NYC boosts small businesses through new investments in BIDs and community organizations

by PDM NEWS STAFF

| Photo by Aaron Sebastian on Unsplash

NEW YORK – As the Adams administration continues to strengthen commercial corridors across the five boroughs, New York City Small Business Services (SBS) Commissioner Kevin D. Kim has announced a series of new investments and programs to support and cut red tape for Business Improvement Districts (BIDs) and community-based organizations.

Mayor Eric Adams said nearly $7 million in investments will drive tourism and economic impact, support eligible BIDs with rising insurance premiums, and help develop public realm vision plans.

The city is celebrating “NYC Small Business Month” and the second-annual “NYC BID Day”- a day for BIDs to conduct business outreach, neighborhood clean-up events, and open street and public space activations, among other activities to drive economic opportunity across their communities.

“Our small businesses and commercial corridors are a big part of what make this city so great, and the Adams administration continues to act on its commitment to support them in every corner of the city,” said Deputy Mayor for Housing, Economic Development, and Workforce Maria Torres-Springer. “Today and every day, I am grateful to the BID community for their partnership in driving traffic to our storefront businesses, enhancing commercial district vibrancy, and fueling our ongoing economic recovery.”

The Fiscal Year (FYI) 2025 Executive Budget includes $5.3 million in grant funding to help drive visitors and New Yorkers to commercial corridors, storefront businesses, and neighborhood institutions. Adams is investing in three programs: Merchant Organizing, BID Formation, and Small BID grant programs. These grants—launched for the first time in FY23—support economic vitality in small, underserved commercial corridors. It builds on long-standing grant programs for BIDs, including through the Avenue NYC Commercial Revitalization and Neighborhood 360° programs.

Also, the city is creating a new ‘Trusted Partner’ program to cut red tape for BIDs and ensure they can focus on delivering vital quality-of-life services to New Yorkers every day. This program will make it easier for BIDs to operate by streamlining and removing many cumbersome requirements. The program clarifies the city’s responsibilities, helping to reduce frivolous litigation where BIDs are not responsible. The city will also consolidate and clarify multiple agreements, making it easier for BIDs to operate.

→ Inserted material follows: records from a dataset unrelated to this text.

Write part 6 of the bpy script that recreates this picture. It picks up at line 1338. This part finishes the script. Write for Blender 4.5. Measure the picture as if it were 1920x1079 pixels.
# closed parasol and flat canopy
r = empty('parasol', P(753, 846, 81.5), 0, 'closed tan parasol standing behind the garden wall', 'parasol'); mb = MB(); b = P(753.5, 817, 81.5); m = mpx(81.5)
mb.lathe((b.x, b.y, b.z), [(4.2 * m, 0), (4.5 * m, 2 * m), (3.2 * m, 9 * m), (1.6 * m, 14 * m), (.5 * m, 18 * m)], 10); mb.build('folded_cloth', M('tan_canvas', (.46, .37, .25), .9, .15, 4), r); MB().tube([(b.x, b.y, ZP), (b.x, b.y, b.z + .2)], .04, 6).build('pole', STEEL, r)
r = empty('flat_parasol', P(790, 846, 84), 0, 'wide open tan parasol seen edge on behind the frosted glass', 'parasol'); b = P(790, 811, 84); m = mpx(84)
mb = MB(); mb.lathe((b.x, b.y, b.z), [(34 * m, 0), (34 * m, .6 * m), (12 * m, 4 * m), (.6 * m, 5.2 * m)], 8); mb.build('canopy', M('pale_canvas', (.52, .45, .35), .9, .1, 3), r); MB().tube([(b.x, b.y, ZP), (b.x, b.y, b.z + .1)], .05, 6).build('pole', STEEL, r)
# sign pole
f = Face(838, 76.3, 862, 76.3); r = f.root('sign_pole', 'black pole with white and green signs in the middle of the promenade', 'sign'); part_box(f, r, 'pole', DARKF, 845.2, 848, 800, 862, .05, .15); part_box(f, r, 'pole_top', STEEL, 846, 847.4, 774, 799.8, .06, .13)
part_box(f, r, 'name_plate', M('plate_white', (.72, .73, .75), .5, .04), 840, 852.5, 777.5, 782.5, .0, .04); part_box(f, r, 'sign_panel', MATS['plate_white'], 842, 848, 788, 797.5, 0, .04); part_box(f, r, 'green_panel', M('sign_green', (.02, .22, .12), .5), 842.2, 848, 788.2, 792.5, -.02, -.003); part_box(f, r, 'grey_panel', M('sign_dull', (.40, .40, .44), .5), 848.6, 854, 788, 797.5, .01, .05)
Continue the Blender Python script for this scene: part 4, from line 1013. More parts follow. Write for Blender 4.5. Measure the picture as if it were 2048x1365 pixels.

Implementing one of the key recommendations of the “‘New’ New York Action Plan: Making New York Work for Everyone,” the city is piloting a new program model to build the capacity of under-resourced BIDs, specifically regarding reimagining their public spaces. The “Connected Corridors” program — a unique partnership between the city, the Urban Design Forum, and the Association for Neighborhood & Housing Development — will provide funding and technical assistance to BID partners in under-invested corridors to develop districtwide public realm vision plans, lighting projects, and other activations, and plan both near-term activations and longer-term improvements. The initial BIDs selected for the 2024 program are:

161st Street BID, Capitol District, Bronx
Pitkin Avenue BID, Brownsville, Brooklyn
Sunnyside Shines BID, Sunnyside, Queens

According to the Adams administration, the innovative program model is made possible with a commitment of over $1 million ($600,000 of which is leveraged through private dollars) from National Grid’s Project C and SBS, with additional major support from the Charles H. Revson Foundation, Deutsche Bank, and the NYC Green Relief & Recovery Fund.

It further leverages the relationships with the architecture and design community and local community partners. It connects to the work of the deputy mayor for housing, economic development, and workforce and the chief public realm officer to amplify cultural and economic vibrancy in public spaces across the five boroughs. National Grid’s Project C grant also supports the North Brooklyn Parks Alliance, the districtwide parks conservancy, in their efforts to maintain and cultivate public space in Greenpoint, Brooklyn.

As the partnership between the city and BIDs enters its fifth decade, the Adams administration said it is ushering in a new era of partnership with BIDs centered on three pillars and with five-borough equity at its core. First, driving visitors and New Yorkers alike to commercial corridors, storefront businesses, and neighborhood institutions in all five boroughs through merchant organizing and branding. Second, maintaining a clean and safe public realm and streetscape through major city initiatives like waste containerization, rodent mitigation, micro-mobility, and retail theft. And third, envisioning and building world-class public spaces in central business districts and neighborhood centers across the five boroughs.

Since 2022, the Adams administration said it has allocated over $27 million in grants to BIDs, merchants organizations, and other community-based development organizations, including through four programs that were newly conceived under the administration as part of “Rebuild, Renew, Reinvent: A Blueprint for Economic Recovery“ and the “New” New York Action Plan.